3.3 COMPETÊNCIA DEFINIDA PELA PRERROGATIVA DE FORO

            Essa regra se sobrepõe às demais quando o réu cometeu a infração investido de função especial, seu cargo desloca a competência para o foro legalmente previsto para julgar essa autoridade.
            Nucci repudia essa forma de privilégio processual. Segundo ele, esse critério fere frontalmente o princípio da isonomia. De forma contrária, Tourinho Filho se posiciona a favor desse privilégio. Para ele, essa regra é uma forma de evitar a subversão hierárquica e proteger as autoridades contra eventuais pressões que os supostos responsáveis pudessem exercer sobre os órgãos jurisdicionais inferiores[2]. Porém, Nucci, rebatendo o entendimento de supracitado, garante que inexiste a subversão da hierarquia, já que quando o juiz profere seu julgamento amparado em lei, ele não está submetido a nenhuma autoridade superior. Quanto à pressão imposta pela mídia ou de pela política, afirma que o juiz de 2º grau está tão exposto quanto o de 1º grau, e caso ocorra essa influência, o juiz poderia denunciar o caso, responsabilizando os responsáveis. Agora, caso houvesse alguma decisão viciada, existe recurso para sanar qualquer injustiça. Visto isso, ele finaliza defendendo a supressão desse privilégio em reformas processuais futuras.
            A “ratione personae” garante que enquanto a autoridade detenha prerrogativa de função, mesmo que o crime seja cometido antes de ocupar o cargo que garante o privilégio, apenas poderá ser julgada nas Cortes especificadas na Constituição e na lei.

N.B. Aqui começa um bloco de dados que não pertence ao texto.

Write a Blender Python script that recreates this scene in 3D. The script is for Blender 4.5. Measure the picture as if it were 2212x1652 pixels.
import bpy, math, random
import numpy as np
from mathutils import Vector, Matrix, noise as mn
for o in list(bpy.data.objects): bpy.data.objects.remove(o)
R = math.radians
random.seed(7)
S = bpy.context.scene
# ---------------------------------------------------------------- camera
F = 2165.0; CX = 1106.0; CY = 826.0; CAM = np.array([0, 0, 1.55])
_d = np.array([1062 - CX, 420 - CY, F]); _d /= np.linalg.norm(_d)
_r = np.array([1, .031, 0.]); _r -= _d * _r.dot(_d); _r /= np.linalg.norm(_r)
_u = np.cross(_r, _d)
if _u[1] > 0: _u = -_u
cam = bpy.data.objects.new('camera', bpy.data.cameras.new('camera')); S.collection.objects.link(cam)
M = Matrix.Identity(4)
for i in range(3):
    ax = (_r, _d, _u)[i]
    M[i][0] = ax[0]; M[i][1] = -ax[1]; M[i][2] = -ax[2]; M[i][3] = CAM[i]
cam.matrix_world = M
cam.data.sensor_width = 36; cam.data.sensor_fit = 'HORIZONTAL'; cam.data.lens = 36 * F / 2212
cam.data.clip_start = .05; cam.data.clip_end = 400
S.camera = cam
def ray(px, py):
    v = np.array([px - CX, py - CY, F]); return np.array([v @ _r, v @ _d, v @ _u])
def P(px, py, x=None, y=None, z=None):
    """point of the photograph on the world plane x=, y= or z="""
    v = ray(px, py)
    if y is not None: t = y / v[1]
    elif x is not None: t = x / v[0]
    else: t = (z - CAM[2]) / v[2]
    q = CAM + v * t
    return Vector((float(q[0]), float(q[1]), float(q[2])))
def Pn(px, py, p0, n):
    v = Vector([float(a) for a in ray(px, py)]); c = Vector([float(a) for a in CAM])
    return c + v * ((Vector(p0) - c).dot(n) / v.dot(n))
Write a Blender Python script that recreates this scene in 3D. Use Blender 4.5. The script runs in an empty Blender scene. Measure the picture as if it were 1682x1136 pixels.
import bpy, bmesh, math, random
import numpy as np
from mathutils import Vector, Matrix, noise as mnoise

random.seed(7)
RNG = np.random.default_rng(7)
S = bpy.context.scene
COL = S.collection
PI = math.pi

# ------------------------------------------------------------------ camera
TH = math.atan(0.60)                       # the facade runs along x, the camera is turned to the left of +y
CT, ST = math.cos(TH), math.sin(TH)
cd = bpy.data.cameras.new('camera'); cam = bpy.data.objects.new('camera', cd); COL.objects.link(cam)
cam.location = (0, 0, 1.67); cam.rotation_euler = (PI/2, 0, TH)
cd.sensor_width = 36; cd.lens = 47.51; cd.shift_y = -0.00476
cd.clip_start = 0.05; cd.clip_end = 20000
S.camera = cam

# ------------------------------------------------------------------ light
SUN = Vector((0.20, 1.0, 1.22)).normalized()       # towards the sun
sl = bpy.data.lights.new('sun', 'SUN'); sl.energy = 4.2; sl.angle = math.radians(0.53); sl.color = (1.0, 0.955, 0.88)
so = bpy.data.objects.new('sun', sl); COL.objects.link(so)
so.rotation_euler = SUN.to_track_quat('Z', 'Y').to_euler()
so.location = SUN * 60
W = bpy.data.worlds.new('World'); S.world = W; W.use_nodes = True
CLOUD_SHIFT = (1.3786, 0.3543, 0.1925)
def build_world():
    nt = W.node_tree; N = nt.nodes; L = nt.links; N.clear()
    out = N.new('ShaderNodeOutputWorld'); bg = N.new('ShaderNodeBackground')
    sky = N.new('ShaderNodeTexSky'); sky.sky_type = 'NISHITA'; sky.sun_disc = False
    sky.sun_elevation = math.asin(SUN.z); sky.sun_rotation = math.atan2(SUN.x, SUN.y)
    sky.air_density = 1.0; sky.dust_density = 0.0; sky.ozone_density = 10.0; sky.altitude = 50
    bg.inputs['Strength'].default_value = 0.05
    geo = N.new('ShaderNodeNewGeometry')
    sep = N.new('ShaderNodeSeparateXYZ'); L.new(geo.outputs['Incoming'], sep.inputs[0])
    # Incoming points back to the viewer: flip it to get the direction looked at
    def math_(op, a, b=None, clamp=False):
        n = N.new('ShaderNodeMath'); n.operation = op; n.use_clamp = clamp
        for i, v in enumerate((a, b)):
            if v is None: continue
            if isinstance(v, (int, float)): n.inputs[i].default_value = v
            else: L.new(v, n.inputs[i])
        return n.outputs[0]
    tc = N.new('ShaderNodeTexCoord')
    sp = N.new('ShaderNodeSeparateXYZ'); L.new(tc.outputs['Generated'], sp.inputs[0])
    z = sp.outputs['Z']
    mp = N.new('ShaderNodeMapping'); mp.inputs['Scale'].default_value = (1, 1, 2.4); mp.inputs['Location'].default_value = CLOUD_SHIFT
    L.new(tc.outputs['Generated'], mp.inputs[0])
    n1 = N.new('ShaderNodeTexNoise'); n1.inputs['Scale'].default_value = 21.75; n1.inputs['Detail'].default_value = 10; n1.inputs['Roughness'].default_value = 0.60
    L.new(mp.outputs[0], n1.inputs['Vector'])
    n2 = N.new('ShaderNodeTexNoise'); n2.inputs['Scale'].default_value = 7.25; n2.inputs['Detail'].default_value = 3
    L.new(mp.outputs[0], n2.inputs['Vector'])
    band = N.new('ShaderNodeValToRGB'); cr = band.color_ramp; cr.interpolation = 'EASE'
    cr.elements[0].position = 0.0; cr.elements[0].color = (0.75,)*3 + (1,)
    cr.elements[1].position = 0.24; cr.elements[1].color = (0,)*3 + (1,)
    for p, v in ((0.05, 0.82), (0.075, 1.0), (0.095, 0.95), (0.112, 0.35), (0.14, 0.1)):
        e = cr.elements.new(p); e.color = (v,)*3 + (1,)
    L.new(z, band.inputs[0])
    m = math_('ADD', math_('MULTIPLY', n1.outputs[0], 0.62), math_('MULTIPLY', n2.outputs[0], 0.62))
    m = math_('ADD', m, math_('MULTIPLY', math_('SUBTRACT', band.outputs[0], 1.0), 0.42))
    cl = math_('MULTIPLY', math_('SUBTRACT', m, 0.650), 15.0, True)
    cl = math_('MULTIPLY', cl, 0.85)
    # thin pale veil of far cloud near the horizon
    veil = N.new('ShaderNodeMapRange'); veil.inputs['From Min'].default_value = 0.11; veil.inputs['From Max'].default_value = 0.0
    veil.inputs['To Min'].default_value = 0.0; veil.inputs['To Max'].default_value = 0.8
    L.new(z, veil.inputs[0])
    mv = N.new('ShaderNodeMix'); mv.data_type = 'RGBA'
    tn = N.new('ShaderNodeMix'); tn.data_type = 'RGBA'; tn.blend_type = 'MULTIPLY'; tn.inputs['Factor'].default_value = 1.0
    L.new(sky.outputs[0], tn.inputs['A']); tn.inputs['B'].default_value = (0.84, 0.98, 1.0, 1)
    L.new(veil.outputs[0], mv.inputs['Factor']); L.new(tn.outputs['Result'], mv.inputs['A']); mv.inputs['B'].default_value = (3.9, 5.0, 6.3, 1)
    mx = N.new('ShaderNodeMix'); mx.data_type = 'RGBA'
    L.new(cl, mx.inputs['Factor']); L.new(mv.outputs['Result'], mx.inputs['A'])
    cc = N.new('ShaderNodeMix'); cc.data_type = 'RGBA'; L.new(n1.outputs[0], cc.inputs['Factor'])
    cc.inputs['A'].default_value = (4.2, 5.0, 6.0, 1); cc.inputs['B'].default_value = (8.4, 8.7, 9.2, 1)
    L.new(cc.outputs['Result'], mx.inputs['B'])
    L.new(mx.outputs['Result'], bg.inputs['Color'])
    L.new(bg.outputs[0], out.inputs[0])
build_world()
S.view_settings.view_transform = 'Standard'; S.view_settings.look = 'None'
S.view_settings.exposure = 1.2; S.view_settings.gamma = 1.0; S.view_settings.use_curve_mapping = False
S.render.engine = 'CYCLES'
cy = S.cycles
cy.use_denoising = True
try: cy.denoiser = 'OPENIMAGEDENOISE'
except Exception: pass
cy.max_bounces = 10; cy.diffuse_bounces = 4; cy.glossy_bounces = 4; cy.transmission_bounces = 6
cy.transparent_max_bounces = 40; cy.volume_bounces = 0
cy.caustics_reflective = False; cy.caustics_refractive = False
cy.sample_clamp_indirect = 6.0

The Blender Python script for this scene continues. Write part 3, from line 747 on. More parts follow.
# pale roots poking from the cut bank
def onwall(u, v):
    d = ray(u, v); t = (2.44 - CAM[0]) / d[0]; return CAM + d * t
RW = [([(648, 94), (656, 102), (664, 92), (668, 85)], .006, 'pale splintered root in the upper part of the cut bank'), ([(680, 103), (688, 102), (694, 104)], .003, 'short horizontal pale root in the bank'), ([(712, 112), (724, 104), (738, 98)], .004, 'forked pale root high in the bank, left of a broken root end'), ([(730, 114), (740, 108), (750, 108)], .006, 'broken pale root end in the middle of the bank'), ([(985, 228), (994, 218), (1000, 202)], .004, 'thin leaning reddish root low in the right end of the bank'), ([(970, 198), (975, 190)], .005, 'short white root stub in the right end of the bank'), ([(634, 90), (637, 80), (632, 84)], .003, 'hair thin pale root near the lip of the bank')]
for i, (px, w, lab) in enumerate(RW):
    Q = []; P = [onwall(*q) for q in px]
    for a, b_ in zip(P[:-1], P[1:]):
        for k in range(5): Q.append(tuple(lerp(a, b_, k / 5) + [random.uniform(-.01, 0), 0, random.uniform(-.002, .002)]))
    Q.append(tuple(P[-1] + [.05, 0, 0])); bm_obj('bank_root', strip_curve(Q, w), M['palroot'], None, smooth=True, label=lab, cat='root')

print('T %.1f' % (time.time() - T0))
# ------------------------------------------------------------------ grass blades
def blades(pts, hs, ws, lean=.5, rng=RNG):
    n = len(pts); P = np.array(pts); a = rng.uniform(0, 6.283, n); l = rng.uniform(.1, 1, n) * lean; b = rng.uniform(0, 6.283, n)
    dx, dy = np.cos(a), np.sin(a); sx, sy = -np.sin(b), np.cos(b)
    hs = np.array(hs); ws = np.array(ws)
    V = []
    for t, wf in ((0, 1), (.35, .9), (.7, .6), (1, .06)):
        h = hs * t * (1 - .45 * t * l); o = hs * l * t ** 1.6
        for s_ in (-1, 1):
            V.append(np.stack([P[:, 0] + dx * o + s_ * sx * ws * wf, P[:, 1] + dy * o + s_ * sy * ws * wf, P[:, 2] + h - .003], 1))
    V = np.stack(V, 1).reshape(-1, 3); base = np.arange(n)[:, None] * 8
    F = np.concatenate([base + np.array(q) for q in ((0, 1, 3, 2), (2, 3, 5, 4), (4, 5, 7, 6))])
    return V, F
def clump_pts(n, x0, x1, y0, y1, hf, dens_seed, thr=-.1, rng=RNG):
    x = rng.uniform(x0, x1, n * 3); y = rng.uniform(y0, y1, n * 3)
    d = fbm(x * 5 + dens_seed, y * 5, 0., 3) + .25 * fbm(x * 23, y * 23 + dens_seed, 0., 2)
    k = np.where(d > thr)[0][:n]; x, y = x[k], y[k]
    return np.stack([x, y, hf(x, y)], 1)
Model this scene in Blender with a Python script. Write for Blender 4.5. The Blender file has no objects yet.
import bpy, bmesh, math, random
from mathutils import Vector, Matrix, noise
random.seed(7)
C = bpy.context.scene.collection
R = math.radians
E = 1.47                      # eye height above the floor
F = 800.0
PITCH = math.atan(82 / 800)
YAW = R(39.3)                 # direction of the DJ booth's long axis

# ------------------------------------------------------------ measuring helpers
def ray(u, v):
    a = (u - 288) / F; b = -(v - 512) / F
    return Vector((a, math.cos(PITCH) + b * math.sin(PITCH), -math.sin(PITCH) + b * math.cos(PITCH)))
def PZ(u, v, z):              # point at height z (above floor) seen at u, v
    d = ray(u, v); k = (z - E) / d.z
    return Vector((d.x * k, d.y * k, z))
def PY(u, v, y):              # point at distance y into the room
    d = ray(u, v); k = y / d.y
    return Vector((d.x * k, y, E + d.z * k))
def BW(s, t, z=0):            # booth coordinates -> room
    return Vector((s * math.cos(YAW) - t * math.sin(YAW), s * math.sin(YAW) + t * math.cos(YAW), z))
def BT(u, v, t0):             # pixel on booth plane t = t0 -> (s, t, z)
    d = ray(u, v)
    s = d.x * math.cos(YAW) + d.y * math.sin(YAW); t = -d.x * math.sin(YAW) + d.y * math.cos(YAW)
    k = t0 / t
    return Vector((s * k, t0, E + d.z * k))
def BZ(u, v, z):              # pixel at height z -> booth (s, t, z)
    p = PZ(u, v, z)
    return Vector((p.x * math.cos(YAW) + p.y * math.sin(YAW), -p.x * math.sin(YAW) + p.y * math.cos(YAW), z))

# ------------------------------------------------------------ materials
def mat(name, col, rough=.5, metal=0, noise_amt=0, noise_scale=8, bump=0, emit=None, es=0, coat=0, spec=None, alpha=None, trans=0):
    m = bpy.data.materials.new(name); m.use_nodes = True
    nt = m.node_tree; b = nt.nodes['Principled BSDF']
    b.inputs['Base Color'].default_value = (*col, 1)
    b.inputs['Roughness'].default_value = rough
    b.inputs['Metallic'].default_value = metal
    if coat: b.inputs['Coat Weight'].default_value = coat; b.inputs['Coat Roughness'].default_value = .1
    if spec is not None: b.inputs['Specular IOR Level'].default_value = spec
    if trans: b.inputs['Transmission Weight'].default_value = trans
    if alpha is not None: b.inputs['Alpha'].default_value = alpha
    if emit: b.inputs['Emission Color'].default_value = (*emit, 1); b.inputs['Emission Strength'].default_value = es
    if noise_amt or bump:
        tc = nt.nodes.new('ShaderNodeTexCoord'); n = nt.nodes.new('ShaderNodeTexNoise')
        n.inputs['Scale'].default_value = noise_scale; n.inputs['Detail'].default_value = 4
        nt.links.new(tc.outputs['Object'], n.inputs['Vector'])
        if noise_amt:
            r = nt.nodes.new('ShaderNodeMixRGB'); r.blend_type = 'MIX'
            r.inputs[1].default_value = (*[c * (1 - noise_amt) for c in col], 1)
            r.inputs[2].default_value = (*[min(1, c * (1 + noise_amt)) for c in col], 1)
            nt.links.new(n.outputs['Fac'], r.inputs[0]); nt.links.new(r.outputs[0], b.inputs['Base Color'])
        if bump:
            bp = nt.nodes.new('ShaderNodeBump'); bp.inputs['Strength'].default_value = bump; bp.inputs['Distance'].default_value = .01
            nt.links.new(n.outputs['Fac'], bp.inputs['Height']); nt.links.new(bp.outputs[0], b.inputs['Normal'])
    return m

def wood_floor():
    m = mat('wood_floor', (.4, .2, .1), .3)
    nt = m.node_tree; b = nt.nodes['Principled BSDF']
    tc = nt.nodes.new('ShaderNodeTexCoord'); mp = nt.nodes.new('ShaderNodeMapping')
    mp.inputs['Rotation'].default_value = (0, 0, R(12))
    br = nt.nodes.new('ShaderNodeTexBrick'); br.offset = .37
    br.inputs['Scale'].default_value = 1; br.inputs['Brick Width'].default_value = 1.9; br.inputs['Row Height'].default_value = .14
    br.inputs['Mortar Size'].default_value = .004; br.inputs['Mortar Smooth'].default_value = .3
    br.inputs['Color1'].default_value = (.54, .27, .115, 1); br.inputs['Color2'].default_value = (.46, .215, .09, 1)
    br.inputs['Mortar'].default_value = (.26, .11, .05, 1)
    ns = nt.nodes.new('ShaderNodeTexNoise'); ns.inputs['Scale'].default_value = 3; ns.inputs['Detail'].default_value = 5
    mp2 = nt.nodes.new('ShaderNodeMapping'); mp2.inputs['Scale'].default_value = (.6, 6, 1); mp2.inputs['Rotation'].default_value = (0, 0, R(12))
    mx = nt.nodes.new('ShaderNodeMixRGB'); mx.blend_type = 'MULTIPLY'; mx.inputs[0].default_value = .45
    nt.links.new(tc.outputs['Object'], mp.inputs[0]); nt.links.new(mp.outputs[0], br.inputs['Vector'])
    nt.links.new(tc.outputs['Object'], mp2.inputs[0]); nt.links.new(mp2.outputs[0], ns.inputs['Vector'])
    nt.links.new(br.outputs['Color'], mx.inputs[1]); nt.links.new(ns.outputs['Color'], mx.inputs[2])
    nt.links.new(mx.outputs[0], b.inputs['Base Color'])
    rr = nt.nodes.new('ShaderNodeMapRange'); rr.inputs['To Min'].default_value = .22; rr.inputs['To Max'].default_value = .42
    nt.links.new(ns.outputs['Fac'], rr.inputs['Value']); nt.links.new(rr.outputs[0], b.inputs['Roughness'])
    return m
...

3.4 A DISTRIBUIÇÃO COMO ALTERNATIVA À COMPETÊNCIA CUMULATIVA

            Se houver mais que um juiz competente para o processo na mesma circunscrição judiciária, adotar-se-á o art. 75 do CPP, o qual versa sobre a regra da distribuição. O procedimento ocorre por meio de um processo seletivo casual, que define pela sorte o magistrado competente. Isso, colabora para que não seja preservado o princípio do juiz natural, já que o processo não terá destinação certa e premeditada.
            O parágrafo único do art. 75 do CPP dispõe sobre a exceção à distribuição. Caso o juiz interferir antes da denúncia ou da queixa, estabelecendo qualquer diligência, esse será o juiz competente para o futuro julgamento, ou seja, adota-se o critério da prevenção.
            Nucci explica que se houver falha durante a distribuição de processos ou a determinado juiz for destinado processo complexo, corrige-se encaminhando os futuros processos para outros juízes na mesma comarca, desta forma, haverá tempo para que o juiz prejudicado se recomponha e não haverá ossificação do judiciário.

3.5 CONEXÃO E CONTINÊNCIA

            Esses institutos visam, em regra, à alteração da competência e não sua fixação inicial. Ocorrerá essa alteração quando existirem indícios de que a alteração de foro poderá beneficiar a colheita de provas, fomentar a economia processual e prevenir decisões contrárias sobre a mesma matéria.
            Nucci destaca que eventualmente a conexão ou a contingência poderão fixar o juízo competente inicial, desde que se conheça a ligação processual e o anterior já havia sido distribuído, hipótese que ao se distribuir os próximos processos, pode-se requerer ao juiz que determine a remessa para a mesma vara.
            A conexão é a hipótese de interligação entre dois ou mais delitos que serão julgados no mesmo processo. Divide-se nas seguintes modalidades: Conexão Intersubjetiva – Quando ocorre dois ou mais crimes praticados por duas ou mais pessoas (pluralidade de agentes e de crimes), seja por simultaneidade, quer dizer, ocorrem nas mesmas circunstâncias de tempo e de espaço, seja mediante concurso ou seja por reciprocidade, agiram uns contra os outros –; Conexão Lógica ou Teleológica ou Finalista – é a conexão do lucro, seja ele patrimonial ou processual, emerge essa modalidade quando o crime é praticado para levar vantagem, para ocultar ou para criar impunidade em razão de outro delito –; Conexão Instrumental ou Probatória – caso em que a prova da existência de um delito é fundamental para se demonstrar a ocorrência de outro crime, pode-se citar o caso da receptação, crime que pressupõe a existência de outro, seja ele contrabando, furto, roubo.
            Já a continência se diferencia da conexão pelo fator da unicidade, seja porque um único crime foi praticado por duas ou mais pessoas ou porque uma só conduta provocou dois ou mais resultados lesivos. Há duas modalidades de continência: por cumulação subjetiva – existe um só crime que é praticado por duas ou mais pessoas –; por cumulação objetiva – uma única conduta provoca dois ou mais delitos, essa hipótese sempre vai existir na ocorrência de concurso formal de crimes.

[1] NUCCI, p. 226.
[2] NUCCI, 240.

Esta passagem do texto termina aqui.